14 S' agissant de ces caractéristiques, il convient d' abord de rappeler que, comme la Cour l' a déjà précisé à plusieurs reprises (voir notamment arrêts du 3 mars 1988, Bergandi, point 15, 252/86, Rec. p. 1343; du 13 juillet 1989, Wisselink, point 18, 93/88 et 94/88, Rec. p. 2671; du 19 mars 1991, Giant, points 11 et 12, C-109/90, Rec. p. I-1385; du 31 mars 1992, Dansk Denkavit, point 11, C-200/90, Rec. p. I-2217, et du 7 mai 1992, Bozzi, précité, point 12), la TVA s' applique de manière générale aux transactions ayant pour objet des biens ou des services, elle est proportionnelle au prix de ces biens et de ces services, elle est perçue à chaque stade du processus de production et de distribution et, enfin, elle s' applique sur la valeur ajoutée des biens et des services, la taxe due lors d' une transaction étant calculée après déduction de celle qui a été payée lors de la transaction précédente.
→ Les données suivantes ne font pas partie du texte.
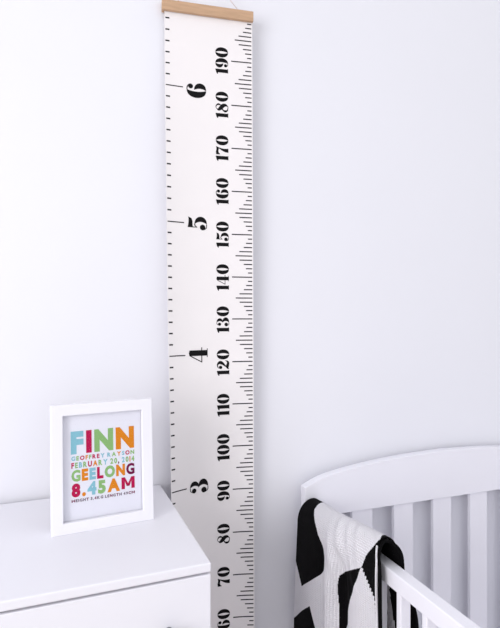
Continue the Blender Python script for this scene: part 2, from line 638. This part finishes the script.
# motifs of the knit, in cloth coordinates (t, v)
def saw(a, b, n, depth):
    out = []
    nx, ny = -(b[1] - a[1]), b[0] - a[0]
    l = math.hypot(nx, ny)
    for k in range(n):
        for f_, d in ((k / n, 0.0), ((k + .55) / n, depth)):
            out.append((a[0] + (b[0] - a[0]) * f_ + nx / l * d, a[1] + (b[1] - a[1]) * f_ + ny / l * d))
    return out


BLACK_POLYS = [
    [(-.01, .012), (.012, .018), (.041, .014), (.0525, -.0145), (.0585, -.028), (.069, -.037), (.1005, -.0595), (.1125, -.073), (.126, -.0865),
     (.1315, -.094), (.141, -.124), (.12, -.151), (.0405, -.211), (.0, -.168), (-.01, -.165)],
    [(-.01, -.310), (.0, -.3025), (.0405, -.268), (.0825, -.235), (.1035, -.2725), (.125, -.34), (.11, -.40), (-.01, -.40)],
    [(.195, -.1235), (.2025, -.115), (.279, -.0735), (.208, -.2245), (.212, -.238), (.196, -.25), (.194, -.2275), (.1935, -.1825), (.191, -.148)],
    [(.2795, -.0735), (.2925, -.052), (.3075, -.034), (.315, -.015), (.304, .012), (.300, .06), (.300, .32), (.36, .32), (.36, -.20), (.331, -.20)]
    + saw((.3265, -.16), (.3205, -.115), 6, -.005) + saw((.3205, -.115), (.2795, -.0745), 8, -.0055),
]
WHITE_POLYS = []


def inside(p, poly):
    x, y = p
    c = False
    j = len(poly) - 1
    for i in range(len(poly)):
        xi, yi = poly[i]
        xj, yj = poly[j]
        if (yi > y) != (yj > y) and x < (xj - xi) * (y - yi) / (yj - yi) + xi:
            c = not c
        j = i
    return c


def sheet(bm, t0f, t1f, v0, v1, nt, nv, inset, colour, thick):
    uvl = bm.loops.layers.uv.verify()
    g = {}
    for j in range(nv + 1):
        v = v0 + (v1 - v0) * j / nv
        for i in range(nt + 1):
            a, b = t0f(v), t1f(v)
            t = a + (b - a) * i / nt
            for s in (0, 1):
                g[s, j, i] = (bm.verts.new(cloth(t, v, inset + s * thick)), t, v)

    def face(keys, mi):
        f_ = bm.faces.new([g[k][0] for k in keys])
        f_.material_index = mi
        f_.smooth = True
        for lp, k in zip(f_.loops, keys):
            lp[uvl].uv = (g[k][1], g[k][2])
    for j in range(nv):
        for i in range(nt):
            ks = [(j, i), (j, i + 1), (j + 1, i + 1), (j + 1, i)]
            tc = sum(g[0, *k][1] for k in ks) / 4
            vc = sum(g[0, *k][2] for k in ks) / 4
            mi = colour(tc, vc, i / nt)
            face([(0, *k) for k in ks], mi)
            if thick:
                face([(1, *k) for k in reversed(ks)], mi)
    for j in range(nv):
        for i in (0, nt):
            face([(0, j, i), (0, j + 1, i), (1, j + 1, i), (1, j, i)], colour(g[0, j, i][1], g[0, j, i][2], i / nt))
    for i in range(nt):
        for j in (0, nv):
            face([(0, j, i), (0, j, i + 1), (1, j, i + 1), (1, j, i)], colour(g[0, j, i][1], g[0, j, i][2], i / nt))


def outer_colour(t, v, k):
    if k > .985 and v < -.03:
        return 0                                  # the pale hem of the upper layer
    return 1 if any(inside((t, v), p) for p in BLACK_POLYS) else 0


def inner_colour(t, v, k):
    # black lining with one pale motif on the side that hangs inside the crib
    if v > .09 and abs(t - .283) < (v - .07) * .09:
        return 0
    return 1


bm = bmesh.new()
END_OUT = lambda v: .3265 - .010 * sstep(-.060, -.025, v) + (.006 * sstep(.05, .25, -v) if v < 0 else -.012 * sstep(0, .1, v))
START = lambda v: .004 + (-.006 * sstep(.05, .25, -v))
sheet(bm, START, END_OUT, -.36, .30, 300, 520, 0.0, outer_colour, .003)
sheet(bm, lambda v: START(v) + .002, lambda v: END_OUT(v) + .006 + .014 * sstep(-.02, .05, v) + .026 * sstep(.06, .16, v), -.36, .30, 110, 300, .0045, inner_colour, .003)
blanket = obj('blanket', bm, [M['knit_white'], M['knit_black']], loc=CP, rotz=CYAW)
blanket['label'] = 'white knitted blanket with black geometric motifs draped over the crib rail'
blanket['category'] = 'blanket'

# ------------------------------------------------------------------ framed print on the dresser
FYAW = R(26)
FW, FH, FM, FD = .1795, .2245, .0195, .022
fr = thing('picture_frame', 'white framed birth print with colourful lettering standing on the white dresser', 'picture frame', (-.3413, .8776, DTOP), FYAW)
LEANM = Matrix.Rotation(R(-4.0), 4, 'X')


def fobj(name, bm, m, parent=fr, smooth=False):
    bmesh.ops.transform(bm, matrix=LEANM, verts=bm.verts)
    return obj(name, bm, m, parent, smooth)


bm = bmesh.new()
prof = [(0, 0.0), (FM, 0.0), (FM, .008), (FM - .004, .008), (FM - .004, FD), (0, FD)]   # (inset, depth)
rings = []
for ins, dy in prof:
    rings.append([bm.verts.new(p) for p in ((ins, dy, ins), (FW - ins, dy, ins), (FW - ins, dy, FH - ins), (ins, dy, FH - ins))])
for k in range(len(prof)):
    a, b = rings[k], rings[(k + 1) % len(prof)]
    for i in range(4):
        bm.faces.new((a[i], a[(i + 1) % 4], b[(i + 1) % 4], b[i]))
es = [e for e in bm.edges if all(v.co.y < 1e-6 for v in e.verts) and not (abs(e.verts[0].co.x - e.verts[1].co.x) > 1e-5 and abs(e.verts[0].co.z - e.verts[1].co.z) > 1e-5)]
bmesh.ops.bevel(bm, geom=es, offset=.0012, segments=2, profile=.5, affect='EDGES')
fobj('frame_moulding', bm, M['frame'])
g0 = FM - .0035
fobj('glass', box(g0, FW - g0, .0084, .0096, g0, FH - g0, 0), M['glass'])
fobj('backing_board', box(g0, FW - g0, .0125, .0155, g0, FH - g0, 0), M['board'])
bm = prism([(FW * .38, .0), (FW * .62, .0), (FW * .56, FH * .7), (FW * .44, FH * .7)], .0, .003)
bmesh.ops.transform(bm, matrix=Matrix.Translation((0, .0165 + .055, 0)) @ Matrix.Rotation(R(18.5), 4, 'X'), verts=bm.verts)
st = obj('easel_strut', bm, M['board'], fr)

# print: paper with its lettering, one mesh
LINES = [
    # text, left, right, top, bottom (fractions of the window), colours letter by letter
    ('FINN', .10, .905, .160, .378, 'bcgo'),
    ('GEOFFREY RAYSON', .105, .905, .398, .440, 'bgcogcrb bgobcg'.replace('r', 'c')),
    ('FEBRUARY 20, 2014', .105, .905, .458, .512, 'cgbgcogb ggp bgog'),
    ('GEELONG', .105, .905, .526, .640, 'gobcgop'),
    ('8.45AM', .105, .905, .657, .785, 'cobgoc'),
    ('WEIGHT 3.4KG LENGTH 49CM', .105, .905, .805, .833, 'pxpxxp xxpxx xxpxpx xxpp'),
]
CODE = {'b': 1, 'c': 2, 'g': 3, 'o': 4, 'p': 5, 'x': 6}
x0, x1, z0, z1 = FM, FW - FM, FM, FH - FM
bm = add_box(bmesh.new(), g0, FW - g0, .0101, .0122, g0, FH - g0)
PW, PH = x1 - x0, z1 - z0


def letter_mesh(ch, weight):
    if ch in 'MW':                                # broad straight letters drawn as strokes
        t = .17 + weight
        vs = [(0, 0), (t, 0), (t, .72), (0, .72), (.9 - t, 0), (.9, 0), (.9, .72), (.9 - t, .72),
              (t * .55, .72), (t, .72), (.45 + t * .42, .16), (.45 - t * .42, .16), (.9 - t, .72), (.9 - t * .55, .72)]
        if ch == 'W':
            vs = [(x, .72 - y) for x, y in vs]
        return vs, [(0, 1, 2, 3), (4, 5, 6, 7), (8, 11, 10, 9), (12, 11, 10, 13)]
    cu = bpy.data.curves.new('letter', 'FONT')
    cu.body = ch
    cu.offset = weight
    cu.resolution_u = 3
    o = bpy.data.objects.new('letter', cu)
    COL.objects.link(o)
    bpy.context.view_layer.update()
    m_ = bpy.data.meshes.new_from_object(o.evaluated_get(bpy.context.evaluated_depsgraph_get()))
    bpy.data.objects.remove(o)
    bpy.data.curves.remove(cu)
    vs = [(v.co.x, v.co.y) for v in m_.vertices]
    fs = [tuple(p.vertices) for p in m_.polygons]
    bpy.data.meshes.remove(m_)
    return vs, fs


CACHE = {}
for text, fl, frr, ft, fb, cols in LINES:
    big = (fb - ft) > .06
    wgt = .06 if big else .045
    spacing = .10 if big else .16
    items, pen, top = [], 0.0, .0
    for ch, cc in zip(text, cols):
        if ch == ' ':
            pen += .30
            continue
        key = (ch, .02 if ch == 'G' else wgt)
        if key not in CACHE:
            CACHE[key] = letter_mesh(ch, wgt)
        vs, fs = CACHE[key]
        lo_, hi_ = min(v[0] for v in vs), max(v[0] for v in vs)
        items.append((vs, fs, pen - lo_, CODE[cc]))
        pen += hi_ - lo_ + spacing
    total = pen - spacing
    cap = max(v[1] for v in CACHE[('E' if ('E', wgt) in CACHE else text[0], wgt)][0])
    base = min(v[1] for v in CACHE[('E' if ('E', wgt) in CACHE else text[0], wgt)][0])
    sx = (frr - fl) * PW / total
    sz = (fb - ft) * PH / (cap - base)
    for vs, fs, dx, mi in items:
        nv = [bm.verts.new((x0 + fl * PW + (x + dx) * sx, .00988, z1 - fb * PH + (y - base) * sz)) for x, y in vs]
        for f_ in fs:
            try:
                nf = bm.faces.new([nv[i] for i in f_])
                nf.material_index = mi
            except ValueError:
                pass
bmesh.ops.transform(bm, matrix=LEANM, verts=bm.verts)
obj('print', bm, [M['paper'], M['p_blue'], M['p_crimson'], M['p_green'], M['p_orange'], M['p_plum'], M['p_grey']], fr)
15 Il y a lieu ensuite de constater qu' une taxe du type de celle visée par la juridiction nationale ne revêt pas les caractéristiques essentielles de la TVA, susmentionnées.

16 En effet, en premier lieu, des droits d' enregistrement, tels que ceux décrits par la juridiction nationale, ne constituent pas un impôt général puisqu' ils ne concernent que des biens immobiliers, cédés à titre onéreux, dont le transfert donne lieu à un certain nombre de formalités. De tels droits n' ont pas, par conséquent, pour objet d' appréhender l' ensemble des opérations économiques dans l' État membre concerné.
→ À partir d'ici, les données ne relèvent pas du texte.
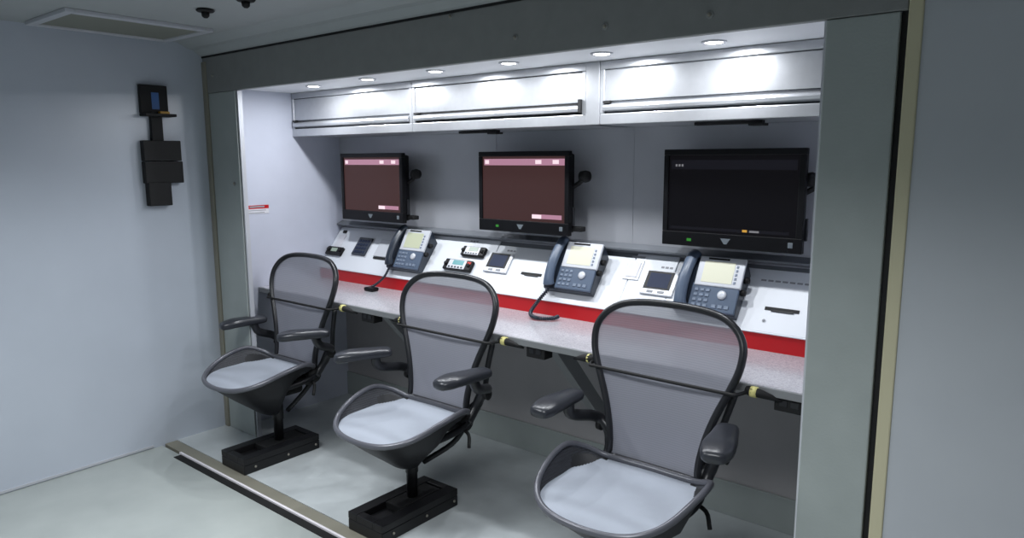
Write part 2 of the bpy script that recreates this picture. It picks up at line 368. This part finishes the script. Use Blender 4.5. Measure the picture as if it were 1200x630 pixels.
def tablet(u, v, wd, ht, m, label):
    r = on_slope('touch_panel', u, v, label, 'touch panel')
    link('case', B(((-wd / 2, -ht / 2, 0), (wd / 2, ht / 2, .012))), M_silver, r, bevel=.004)
    link('bezel', B(((-wd * .43, -ht * .28, .012), (wd * .38, ht * .44, .014))), M_black, r)
    link('display', B(((-wd * .33, -ht * .22, .014), (wd * .3, ht * .36, .0148))), m, r)
    link('button', B(((-wd * .28, -ht * .43, .012), (-wd * .10, -ht * .34, .0145)), ((wd * .05, -ht * .43, .012), (wd * .24, -ht * .34, .0145))), M_mark, r, bevel=.001)
tablet(-2.505, .178, .165, .125, M_navy, 'silver framed touch panel between the two radio heads and the middle phone')
tablet(-1.527, .168, .165, .13, M_navy, 'silver framed touch panel left of the rightmost phone')
def slot(u, v, wd, label):
    r = on_slope('drive_slot', u, v, label, 'slot')
    link('slot_frame', B(((-wd / 2, -.008, 0), (wd / 2, .008, .003))), M_blackm, r, bevel=.002)
    link('tongue', B(((-wd * .3, -.012, .0005), (wd * .35, -.006, .006))), M_black, r)
slot(-2.262, .135, .135, 'black slot in the white console left of the middle phone')
slot(-.955, .112, .14, 'black slot in the white console beside the right pillar')
r = on_slope('switch_plate', -1.685, .225, 'small white switch plate right of the middle phone', 'plate')
link('plate', B(((-.042, -.055, 0), (.042, .055, .005))), M_silver, r, bevel=.003)
link('rocker', B(((-.03, -.04, .005), (.03, .04, .008))), M_lab_w, r, bevel=.002)
link('print_line', B(((-.036, .068, -.0), (.036, .078, .001))), M_mark, r)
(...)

17 En second lieu, il n' y a pas question de processus de production et de distribution puisque les droits d' enregistrement sont perçus uniquement lorsque le bien immobilier entre dans le patrimoine du consommateur final. De plus, ils ne sont pas déductibles de droits de même nature, acquittés lors de mutations ultérieures.

18 Enfin, la perception de tels droits ne tient pas compte de la valeur ajoutée, mais se fonde sur la totalité de la valeur du bien.

19 En conséquence, il y a lieu de répondre à la question posée par le tribunal de grande instance de Nantes que l' article 33 de la sixième directive doit être interprété en ce sens qu' il ne s' oppose pas à l' introduction ou au maintien d' une imposition nationale qui présente les caractéristiques de droits d' enregistrement perçus sur l' acquisition de terrains à bâtir, en cas de non-respect de l' engagement de construire dans le délai fixé par la réglementation nationale applicable.

Décisions sur les dépenses


Sur les dépens

20 Les frais exposés par le gouvernement français et par la Commission des Communautés européennes, qui ont soumis des observations à la Cour, ne peuvent faire l' objet d' un remboursement. La procédure revêtant, à l' égard des parties au principal, le caractère d' un incident soulevé devant la juridiction nationale, il appartient à celle-ci de statuer sur les dépens.

Dispositif


Par ces motifs,

LA COUR (quatrième chambre),

statuant sur la question à elle soumise par le tribunal de grande instance de Nantes, par ordonnance du 7 mai 1991, dit pour droit:

L' article 33 de la sixième directive doit être interprété en ce sens qu' il ne s' oppose pas à l' introduction ou au maintien d' une imposition nationale qui présente les caractéristiques des droits d' enregistrement perçus sur l' acquisition de terrains à bâtir, en cas de non-respect de l' engagement de construire dans un délai de quatre ans prévu par la réglementation nationale.